▶ **Required task**
Give back exactly the lines from the start of the listing to the line containing "f = q/3; a = RIBS[i][0]*(1-f)+RIBS[i+1][0]*f;", inclusive, and nothing beyond them.

▶ **Data block**
------------
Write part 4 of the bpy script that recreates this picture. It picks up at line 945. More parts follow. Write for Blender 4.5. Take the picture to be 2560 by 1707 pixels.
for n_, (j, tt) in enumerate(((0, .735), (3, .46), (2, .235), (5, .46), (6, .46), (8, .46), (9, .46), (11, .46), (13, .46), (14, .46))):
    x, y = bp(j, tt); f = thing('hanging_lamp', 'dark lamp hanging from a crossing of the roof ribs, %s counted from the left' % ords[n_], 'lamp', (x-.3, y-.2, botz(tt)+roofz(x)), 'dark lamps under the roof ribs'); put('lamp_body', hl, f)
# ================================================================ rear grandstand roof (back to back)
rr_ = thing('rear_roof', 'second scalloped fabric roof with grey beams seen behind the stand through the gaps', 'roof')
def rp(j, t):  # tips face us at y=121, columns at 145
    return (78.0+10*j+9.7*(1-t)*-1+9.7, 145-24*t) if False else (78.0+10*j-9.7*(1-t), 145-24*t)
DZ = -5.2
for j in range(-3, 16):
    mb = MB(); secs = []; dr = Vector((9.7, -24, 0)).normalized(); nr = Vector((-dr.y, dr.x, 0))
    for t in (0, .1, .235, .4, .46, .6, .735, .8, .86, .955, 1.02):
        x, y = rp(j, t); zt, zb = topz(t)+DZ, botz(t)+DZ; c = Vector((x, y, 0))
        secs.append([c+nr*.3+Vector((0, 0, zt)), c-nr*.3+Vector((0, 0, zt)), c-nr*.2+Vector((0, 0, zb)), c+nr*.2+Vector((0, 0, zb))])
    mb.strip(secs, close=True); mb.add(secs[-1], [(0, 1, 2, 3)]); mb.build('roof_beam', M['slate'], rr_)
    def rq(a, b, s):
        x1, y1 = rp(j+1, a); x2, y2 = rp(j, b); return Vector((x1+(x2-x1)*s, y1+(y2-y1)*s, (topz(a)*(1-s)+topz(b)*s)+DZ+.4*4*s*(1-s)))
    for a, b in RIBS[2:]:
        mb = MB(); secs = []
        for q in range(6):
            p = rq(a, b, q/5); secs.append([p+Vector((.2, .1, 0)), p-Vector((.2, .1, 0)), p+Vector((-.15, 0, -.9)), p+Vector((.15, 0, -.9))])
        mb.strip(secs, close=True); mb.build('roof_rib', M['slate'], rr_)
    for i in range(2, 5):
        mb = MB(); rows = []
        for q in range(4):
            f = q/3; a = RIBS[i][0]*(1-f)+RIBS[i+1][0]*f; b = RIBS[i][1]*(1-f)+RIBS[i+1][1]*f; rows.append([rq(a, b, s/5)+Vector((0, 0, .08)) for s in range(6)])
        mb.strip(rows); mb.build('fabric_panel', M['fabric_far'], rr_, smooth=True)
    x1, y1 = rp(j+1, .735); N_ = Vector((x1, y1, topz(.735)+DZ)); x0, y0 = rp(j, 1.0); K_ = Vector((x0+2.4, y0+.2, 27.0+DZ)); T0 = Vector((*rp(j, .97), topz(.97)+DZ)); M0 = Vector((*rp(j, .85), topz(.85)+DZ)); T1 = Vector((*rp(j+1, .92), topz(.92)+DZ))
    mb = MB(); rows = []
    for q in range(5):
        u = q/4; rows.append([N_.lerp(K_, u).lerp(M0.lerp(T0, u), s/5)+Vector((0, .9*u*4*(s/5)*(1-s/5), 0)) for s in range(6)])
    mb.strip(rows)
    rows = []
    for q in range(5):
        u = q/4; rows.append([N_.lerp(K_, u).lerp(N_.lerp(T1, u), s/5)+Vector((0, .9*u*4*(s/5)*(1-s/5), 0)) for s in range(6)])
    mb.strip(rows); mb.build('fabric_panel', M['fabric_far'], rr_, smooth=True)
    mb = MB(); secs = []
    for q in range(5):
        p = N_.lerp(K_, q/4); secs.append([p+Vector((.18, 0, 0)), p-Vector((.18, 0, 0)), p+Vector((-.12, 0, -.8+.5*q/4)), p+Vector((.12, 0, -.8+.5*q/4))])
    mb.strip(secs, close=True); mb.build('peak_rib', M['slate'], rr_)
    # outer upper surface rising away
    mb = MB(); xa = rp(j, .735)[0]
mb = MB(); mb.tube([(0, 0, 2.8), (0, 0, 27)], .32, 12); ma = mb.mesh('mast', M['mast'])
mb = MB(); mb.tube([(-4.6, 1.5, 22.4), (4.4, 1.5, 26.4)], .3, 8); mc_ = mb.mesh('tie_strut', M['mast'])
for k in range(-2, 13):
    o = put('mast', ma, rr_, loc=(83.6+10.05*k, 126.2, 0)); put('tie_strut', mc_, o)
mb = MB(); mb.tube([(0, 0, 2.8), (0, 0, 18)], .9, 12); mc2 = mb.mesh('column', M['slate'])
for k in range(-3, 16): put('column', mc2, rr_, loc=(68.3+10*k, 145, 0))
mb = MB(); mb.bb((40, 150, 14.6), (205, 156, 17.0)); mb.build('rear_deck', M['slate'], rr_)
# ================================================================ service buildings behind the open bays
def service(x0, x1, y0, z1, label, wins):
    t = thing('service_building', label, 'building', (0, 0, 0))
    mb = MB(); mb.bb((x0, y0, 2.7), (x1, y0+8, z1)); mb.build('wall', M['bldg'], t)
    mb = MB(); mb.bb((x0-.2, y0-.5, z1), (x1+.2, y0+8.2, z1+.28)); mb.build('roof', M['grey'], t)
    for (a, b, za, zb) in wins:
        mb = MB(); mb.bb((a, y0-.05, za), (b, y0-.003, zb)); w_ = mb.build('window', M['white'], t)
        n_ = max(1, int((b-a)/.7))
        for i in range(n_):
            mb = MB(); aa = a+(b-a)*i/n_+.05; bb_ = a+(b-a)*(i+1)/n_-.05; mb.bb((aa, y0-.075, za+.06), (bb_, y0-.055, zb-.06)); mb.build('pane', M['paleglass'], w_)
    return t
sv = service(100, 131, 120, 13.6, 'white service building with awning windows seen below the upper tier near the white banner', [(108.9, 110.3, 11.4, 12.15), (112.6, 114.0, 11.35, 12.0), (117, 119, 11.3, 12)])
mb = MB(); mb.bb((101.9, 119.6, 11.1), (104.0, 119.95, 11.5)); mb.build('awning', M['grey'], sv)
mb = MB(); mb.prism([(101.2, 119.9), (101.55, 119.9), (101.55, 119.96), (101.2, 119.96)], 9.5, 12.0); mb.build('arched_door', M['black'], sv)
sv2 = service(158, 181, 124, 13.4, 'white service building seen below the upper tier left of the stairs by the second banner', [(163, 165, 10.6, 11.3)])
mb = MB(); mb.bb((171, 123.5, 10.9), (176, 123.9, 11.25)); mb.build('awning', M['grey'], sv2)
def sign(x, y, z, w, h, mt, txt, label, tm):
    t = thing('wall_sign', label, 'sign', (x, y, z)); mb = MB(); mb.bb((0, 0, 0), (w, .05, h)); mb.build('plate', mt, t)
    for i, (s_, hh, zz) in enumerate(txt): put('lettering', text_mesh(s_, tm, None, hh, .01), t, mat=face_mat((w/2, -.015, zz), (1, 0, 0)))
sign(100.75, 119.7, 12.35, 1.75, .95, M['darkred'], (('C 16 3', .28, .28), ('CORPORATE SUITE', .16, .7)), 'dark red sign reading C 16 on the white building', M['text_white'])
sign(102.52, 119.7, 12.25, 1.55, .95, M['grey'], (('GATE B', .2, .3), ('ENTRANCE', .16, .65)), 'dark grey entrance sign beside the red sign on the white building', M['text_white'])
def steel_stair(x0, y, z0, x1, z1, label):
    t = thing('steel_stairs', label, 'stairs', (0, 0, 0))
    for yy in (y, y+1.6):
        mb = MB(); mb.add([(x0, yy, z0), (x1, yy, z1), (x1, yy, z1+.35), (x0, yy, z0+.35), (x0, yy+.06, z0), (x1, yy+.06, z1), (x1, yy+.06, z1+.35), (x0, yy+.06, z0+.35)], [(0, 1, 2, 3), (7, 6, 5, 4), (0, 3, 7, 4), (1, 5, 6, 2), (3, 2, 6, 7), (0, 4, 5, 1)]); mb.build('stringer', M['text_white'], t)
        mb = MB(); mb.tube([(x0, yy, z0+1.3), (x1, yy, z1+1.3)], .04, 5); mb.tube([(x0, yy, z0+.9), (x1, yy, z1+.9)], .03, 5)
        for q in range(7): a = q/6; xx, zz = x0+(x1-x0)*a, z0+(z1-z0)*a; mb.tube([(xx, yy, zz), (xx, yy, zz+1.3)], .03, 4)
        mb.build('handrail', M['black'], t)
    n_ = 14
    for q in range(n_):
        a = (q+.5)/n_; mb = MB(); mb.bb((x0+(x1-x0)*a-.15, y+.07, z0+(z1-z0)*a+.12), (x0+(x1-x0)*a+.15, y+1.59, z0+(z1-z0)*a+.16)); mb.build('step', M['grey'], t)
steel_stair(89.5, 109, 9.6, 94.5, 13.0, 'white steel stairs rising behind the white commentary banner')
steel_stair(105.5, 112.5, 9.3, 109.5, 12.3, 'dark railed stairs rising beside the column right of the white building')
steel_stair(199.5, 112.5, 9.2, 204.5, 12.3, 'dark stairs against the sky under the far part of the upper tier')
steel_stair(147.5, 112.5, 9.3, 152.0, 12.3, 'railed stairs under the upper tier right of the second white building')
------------
▶ **The output**
Write part 4 of the bpy script that recreates this picture. It picks up at line 945. More parts follow. Write for Blender 4.5. Take the picture to be 2560 by 1707 pixels.
for n_, (j, tt) in enumerate(((0, .735), (3, .46), (2, .235), (5, .46), (6, .46), (8, .46), (9, .46), (11, .46), (13, .46), (14, .46))):
    x, y = bp(j, tt); f = thing('hanging_lamp', 'dark lamp hanging from a crossing of the roof ribs, %s counted from the left' % ords[n_], 'lamp', (x-.3, y-.2, botz(tt)+roofz(x)), 'dark lamps under the roof ribs'); put('lamp_body', hl, f)
# ================================================================ rear grandstand roof (back to back)
rr_ = thing('rear_roof', 'second scalloped fabric roof with grey beams seen behind the stand through the gaps', 'roof')
def rp(j, t):  # tips face us at y=121, columns at 145
    return (78.0+10*j+9.7*(1-t)*-1+9.7, 145-24*t) if False else (78.0+10*j-9.7*(1-t), 145-24*t)
DZ = -5.2
for j in range(-3, 16):
    mb = MB(); secs = []; dr = Vector((9.7, -24, 0)).normalized(); nr = Vector((-dr.y, dr.x, 0))
    for t in (0, .1, .235, .4, .46, .6, .735, .8, .86, .955, 1.02):
        x, y = rp(j, t); zt, zb = topz(t)+DZ, botz(t)+DZ; c = Vector((x, y, 0))
        secs.append([c+nr*.3+Vector((0, 0, zt)), c-nr*.3+Vector((0, 0, zt)), c-nr*.2+Vector((0, 0, zb)), c+nr*.2+Vector((0, 0, zb))])
    mb.strip(secs, close=True); mb.add(secs[-1], [(0, 1, 2, 3)]); mb.build('roof_beam', M['slate'], rr_)
    def rq(a, b, s):
        x1, y1 = rp(j+1, a); x2, y2 = rp(j, b); return Vector((x1+(x2-x1)*s, y1+(y2-y1)*s, (topz(a)*(1-s)+topz(b)*s)+DZ+.4*4*s*(1-s)))
    for a, b in RIBS[2:]:
        mb = MB(); secs = []
        for q in range(6):
            p = rq(a, b, q/5); secs.append([p+Vector((.2, .1, 0)), p-Vector((.2, .1, 0)), p+Vector((-.15, 0, -.9)), p+Vector((.15, 0, -.9))])
        mb.strip(secs, close=True); mb.build('roof_rib', M['slate'], rr_)
    for i in range(2, 5):
        mb = MB(); rows = []
        for q in range(4):
            f = q/3; a = RIBS[i][0]*(1-f)+RIBS[i+1][0]*f; b = RIBS[i][1]*(1-f)+RIBS[i+1][1]*f; rows.append([rq(a, b, s/5)+Vector((0, 0, .08)) for s in range(6)])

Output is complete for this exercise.